Brique par brique, je pose des repères en moi et j’apprends que nulle émotion n’est à diaboliser. Comme tout un chacun, j’avance au gré de ce que je ressens et rien, non rien n’est honteux. J’apprends que la quête d’un bonheur parfait et lisse est vide d’humanité, qu’il n’est que surface. J’apprends que nous avons tous bricolé pour nous protéger et que la culpabilité n’a pas sa place dans cette réalité.
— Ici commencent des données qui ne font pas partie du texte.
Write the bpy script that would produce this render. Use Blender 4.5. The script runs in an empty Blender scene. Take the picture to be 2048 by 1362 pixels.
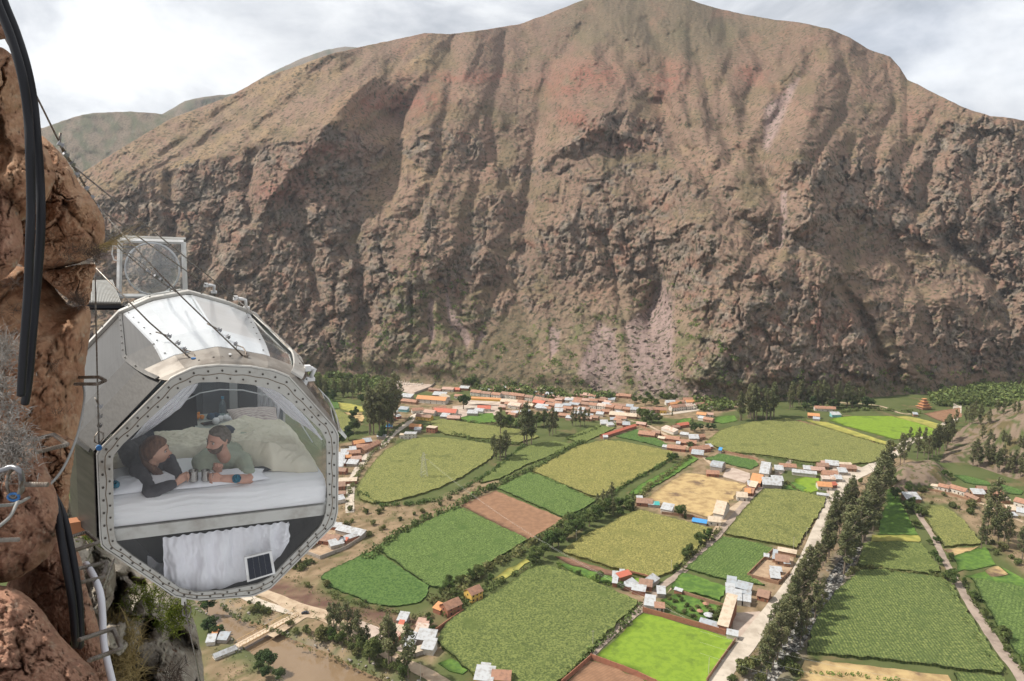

N’en veux pas à l’enfant que tu étais. Tu as fait ce que tu as pu, tu fais ce que tu peux et feras ce que tu pourras. Prends ton temps pour reconstruire ou peut-être commencer à construire. Choisis tes propres briques, pose-les là où tu le souhaites. Réconcilie l’enfant, l’adolescent et l’adulte car tous se battent pour toi. TU te bats pour toi et tu as le droit. Ne cesse jamais de prendre soin de toi et n’oublie pas que rien n’est immuable. Que la pluie est nécessaire pour permettre à la nature de se réinventer. Elle éteint les brasiers et mouille les cœurs, mais derrière chaque nuage pointe un rayon de soleil, lumineux, doux, chaud, rassurant.

Alors laisse ton eau se déverser et si tu as la sensation de t’y noyer, sache que, toujours, tu reprendras pied et que toute tempête finit par se dissiper.